The trick to solving this model (basically every proof in the paper comes down to algebra and some simple results from set theory; they are clever but not technically challenging) is the main result from the Bayesian Persuasion paper. Draw a graph with the agent’s posterior belief on the X-axis, and the utility (call this u) the sender gets from actions based on each posterior on the y-axis. Now draw the smallest concave function (call it V) that is everywhere greater than u. If V is strictly greater than u at the prior p, then a sender can improve her payoff by revealing information. Take the case of the judge and the prosecutor. If the judge has the prior that everyone brought before them is guilty with probability .6, then the prosecutor never reveals information about any suspect, and the judge always convicts (giving the prosecutor utility 1 rather than 0 from an acquittal).
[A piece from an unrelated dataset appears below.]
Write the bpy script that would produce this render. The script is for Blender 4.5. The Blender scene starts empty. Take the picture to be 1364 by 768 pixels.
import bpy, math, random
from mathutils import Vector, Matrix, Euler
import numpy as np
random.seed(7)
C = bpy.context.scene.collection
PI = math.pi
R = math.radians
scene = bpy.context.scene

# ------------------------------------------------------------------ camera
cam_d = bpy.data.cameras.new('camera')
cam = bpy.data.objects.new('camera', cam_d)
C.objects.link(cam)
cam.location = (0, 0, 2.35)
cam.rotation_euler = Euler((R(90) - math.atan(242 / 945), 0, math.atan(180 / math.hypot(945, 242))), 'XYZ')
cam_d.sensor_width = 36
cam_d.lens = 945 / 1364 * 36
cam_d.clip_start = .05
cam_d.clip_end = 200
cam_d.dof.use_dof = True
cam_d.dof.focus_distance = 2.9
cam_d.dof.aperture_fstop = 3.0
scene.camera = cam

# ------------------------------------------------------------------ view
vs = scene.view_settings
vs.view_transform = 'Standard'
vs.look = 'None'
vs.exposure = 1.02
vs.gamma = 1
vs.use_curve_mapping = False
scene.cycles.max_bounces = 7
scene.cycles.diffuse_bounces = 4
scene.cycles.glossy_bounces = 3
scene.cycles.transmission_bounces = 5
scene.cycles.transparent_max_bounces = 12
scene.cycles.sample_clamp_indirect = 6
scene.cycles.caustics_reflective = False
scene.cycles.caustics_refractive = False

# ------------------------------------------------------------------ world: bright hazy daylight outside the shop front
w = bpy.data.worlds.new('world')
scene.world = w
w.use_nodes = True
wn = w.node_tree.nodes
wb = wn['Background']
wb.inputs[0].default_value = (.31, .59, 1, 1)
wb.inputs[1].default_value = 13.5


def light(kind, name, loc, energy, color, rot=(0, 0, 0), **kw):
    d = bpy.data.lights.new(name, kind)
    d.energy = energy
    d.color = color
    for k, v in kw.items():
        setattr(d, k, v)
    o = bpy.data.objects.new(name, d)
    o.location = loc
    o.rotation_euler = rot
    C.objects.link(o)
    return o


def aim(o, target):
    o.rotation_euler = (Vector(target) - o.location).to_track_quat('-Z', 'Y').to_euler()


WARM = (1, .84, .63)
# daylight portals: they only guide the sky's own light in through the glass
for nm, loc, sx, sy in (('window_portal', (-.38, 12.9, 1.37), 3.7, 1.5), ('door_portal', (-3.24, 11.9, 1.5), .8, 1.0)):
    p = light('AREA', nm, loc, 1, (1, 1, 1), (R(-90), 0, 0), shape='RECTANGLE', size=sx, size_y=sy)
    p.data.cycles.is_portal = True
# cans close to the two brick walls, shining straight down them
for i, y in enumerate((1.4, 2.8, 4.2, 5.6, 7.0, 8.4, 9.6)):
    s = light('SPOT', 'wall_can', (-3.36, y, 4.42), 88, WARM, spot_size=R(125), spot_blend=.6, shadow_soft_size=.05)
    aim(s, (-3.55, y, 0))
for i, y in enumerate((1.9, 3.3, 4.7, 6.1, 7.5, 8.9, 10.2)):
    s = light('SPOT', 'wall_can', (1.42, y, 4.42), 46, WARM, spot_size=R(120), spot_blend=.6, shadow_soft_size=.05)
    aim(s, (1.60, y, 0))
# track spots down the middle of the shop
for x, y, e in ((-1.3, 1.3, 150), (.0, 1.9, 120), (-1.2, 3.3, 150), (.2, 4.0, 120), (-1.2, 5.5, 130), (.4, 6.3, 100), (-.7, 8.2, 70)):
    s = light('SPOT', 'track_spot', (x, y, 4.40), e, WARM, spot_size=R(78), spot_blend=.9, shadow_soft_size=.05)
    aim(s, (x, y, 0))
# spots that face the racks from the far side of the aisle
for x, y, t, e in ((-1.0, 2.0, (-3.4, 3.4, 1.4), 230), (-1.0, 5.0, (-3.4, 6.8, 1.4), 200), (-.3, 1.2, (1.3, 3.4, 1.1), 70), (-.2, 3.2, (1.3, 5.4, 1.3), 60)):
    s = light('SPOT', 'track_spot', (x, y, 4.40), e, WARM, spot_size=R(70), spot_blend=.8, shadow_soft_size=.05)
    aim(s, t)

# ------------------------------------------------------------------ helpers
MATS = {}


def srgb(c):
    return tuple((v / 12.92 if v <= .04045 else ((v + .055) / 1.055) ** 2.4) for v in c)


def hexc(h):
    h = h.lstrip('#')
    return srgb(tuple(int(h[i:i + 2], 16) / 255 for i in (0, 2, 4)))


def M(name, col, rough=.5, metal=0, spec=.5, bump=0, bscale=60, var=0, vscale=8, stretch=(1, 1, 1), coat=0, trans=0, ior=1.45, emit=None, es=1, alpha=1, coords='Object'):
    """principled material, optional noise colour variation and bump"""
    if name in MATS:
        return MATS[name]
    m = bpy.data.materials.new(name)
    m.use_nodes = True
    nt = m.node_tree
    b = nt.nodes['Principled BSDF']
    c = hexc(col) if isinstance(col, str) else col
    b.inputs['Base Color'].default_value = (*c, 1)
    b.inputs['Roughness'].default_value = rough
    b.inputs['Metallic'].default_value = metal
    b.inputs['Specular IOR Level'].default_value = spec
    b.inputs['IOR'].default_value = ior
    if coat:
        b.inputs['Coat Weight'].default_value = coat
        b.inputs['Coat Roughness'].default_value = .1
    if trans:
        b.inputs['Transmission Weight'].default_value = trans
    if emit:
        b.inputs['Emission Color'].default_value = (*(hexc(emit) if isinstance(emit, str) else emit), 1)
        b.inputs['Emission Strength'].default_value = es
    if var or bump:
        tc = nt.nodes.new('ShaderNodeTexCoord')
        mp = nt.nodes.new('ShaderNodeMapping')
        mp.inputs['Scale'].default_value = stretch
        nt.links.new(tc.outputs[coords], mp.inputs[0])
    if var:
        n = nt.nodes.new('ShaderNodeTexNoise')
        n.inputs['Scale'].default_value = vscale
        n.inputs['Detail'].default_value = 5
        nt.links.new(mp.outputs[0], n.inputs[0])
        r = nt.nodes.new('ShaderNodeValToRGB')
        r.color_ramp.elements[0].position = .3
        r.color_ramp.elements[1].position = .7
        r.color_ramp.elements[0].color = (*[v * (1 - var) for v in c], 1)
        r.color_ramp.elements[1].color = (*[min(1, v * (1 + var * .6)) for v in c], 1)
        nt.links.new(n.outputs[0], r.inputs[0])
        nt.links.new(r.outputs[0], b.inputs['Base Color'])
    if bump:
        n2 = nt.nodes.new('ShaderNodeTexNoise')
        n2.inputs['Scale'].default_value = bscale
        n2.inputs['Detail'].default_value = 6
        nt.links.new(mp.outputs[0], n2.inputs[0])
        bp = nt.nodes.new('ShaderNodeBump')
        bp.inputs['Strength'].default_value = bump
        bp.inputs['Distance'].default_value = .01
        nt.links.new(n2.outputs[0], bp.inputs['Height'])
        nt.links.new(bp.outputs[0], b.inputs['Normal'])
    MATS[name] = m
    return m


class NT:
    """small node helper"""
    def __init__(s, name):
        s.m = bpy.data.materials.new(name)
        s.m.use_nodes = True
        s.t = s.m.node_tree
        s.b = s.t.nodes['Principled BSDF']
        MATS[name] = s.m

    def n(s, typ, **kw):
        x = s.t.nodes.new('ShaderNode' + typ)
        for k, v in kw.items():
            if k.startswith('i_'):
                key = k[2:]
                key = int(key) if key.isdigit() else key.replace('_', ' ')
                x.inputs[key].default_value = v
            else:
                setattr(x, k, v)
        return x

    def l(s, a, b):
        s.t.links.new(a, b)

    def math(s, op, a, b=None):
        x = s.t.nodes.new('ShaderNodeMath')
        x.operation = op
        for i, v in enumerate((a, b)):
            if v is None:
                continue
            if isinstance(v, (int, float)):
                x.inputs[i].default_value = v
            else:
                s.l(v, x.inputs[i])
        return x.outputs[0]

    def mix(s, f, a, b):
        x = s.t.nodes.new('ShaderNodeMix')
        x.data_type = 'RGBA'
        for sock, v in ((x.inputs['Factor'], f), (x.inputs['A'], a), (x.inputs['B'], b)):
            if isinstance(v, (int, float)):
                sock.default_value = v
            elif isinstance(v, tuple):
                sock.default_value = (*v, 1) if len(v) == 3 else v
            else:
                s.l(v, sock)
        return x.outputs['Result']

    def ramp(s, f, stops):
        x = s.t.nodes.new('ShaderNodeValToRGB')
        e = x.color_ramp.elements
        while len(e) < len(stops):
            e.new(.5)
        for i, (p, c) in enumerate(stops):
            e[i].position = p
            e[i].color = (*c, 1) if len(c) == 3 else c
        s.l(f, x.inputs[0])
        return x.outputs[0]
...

If, however, the judge’s prior is that everyone is guilty with .4, then the prosecutor can mix such that 80 percent of criminals are convicted by judiciously revealing information. How? Just take 2/3 of the innocent people, and all of the guilty people, and send signals that each of these people is guilty with p=.5, and give the judge information on the other 1/3 of innocent people that they are innocent with probability 1. This is plausible in a Bayesian sense. The judge will convict all of the folks where p(guilty)=.5, meaning 80 percent of all suspects are convicted. If you draw the graph described above with u=1 when the judge convicts and u=0 otherwise, it is clear that V>u if and only if p<.5, hence information is only revealed in that case.

What about when there are multiple senders with different utilities u? It is somewhat intuitive: more information is always, almost by definition, informative for the agent (remember Blackwell!). If there is any sender who can improve their payoff by revealing information given what has been revealed thus far, then we are not in equilibrium, and some sender has the incentive to deviate by revealing more information. Therefore, adding more senders increases the amount of information revealed and “shrinks” the set of beliefs that the agent might wind up holding (and, further, the authors show that any Bayesian plausible beliefs where no sender can further reveal information to improve their payoff is an equilibrium). We still have a number of technical details concerning multiplicity of equilibria to deal with, but the authors show that these results hold in a set order sense as well. This theorem is actually great: to check equilibrium information revelation, I only need to check where V and u diverge sender by sender, without worrying about complex strategic interactions. Because of that simplicity, it ends up being very easy to show that removing collusion among senders, or increasing the number of senders, will improve information revelation in equilibrium.

September 2012 working paper (IDEAS version). A brief word on the Clark medal. Gentzkow is a fine choice, particularly for his Bayesian persuasion papers, which are already very influential. I have no doubt that 30 years from now, you will still see the 2011 paper on many PhD syllabi. That said, the Clark medal announcement is very strange. It focuses very heavily on his empirical work on newspapers and TV, and mentions his hugely influential theory as a small aside! This means that five of the last six Clark medal winners, everyone but Levin and his relational incentive contracts, have been cited primarily for MIT/QJE-style theory-light empirical microeconomics. Even though I personally am primarily an applied microeconomist, I still see this as a very odd trend: no prizes for Chernozhukov or Tamer in metrics, or Sannikov in theory, or Farhi and Werning in macro, or Melitz and Costinot in trade, or Donaldson and Nunn in history? I understand these papers are harder to explain to the media, but it is not a good thing when the second most prominent prize in our profession is essentially ignoring 90% of what economists actually do.

3 thoughts on ““Competition in Persuasion,” M. Gentzkow & E. Kamenica (2012)

  1. The empirical work figures most prominently, but the introduction does mention “significant theoretical work” and of the three “sets” of papers described, the work on political bias gets the most words, but the television and theory sets get the same amount.

  2. Matthew Squair says:

    Because it was thought to ‘controversial’? Like Einsteins Nobel prize award for the photoelectric effect?

    • afinetheorem says:

      Not sure I would say this was a controversial award – Gentzkow was certainly one of the top options.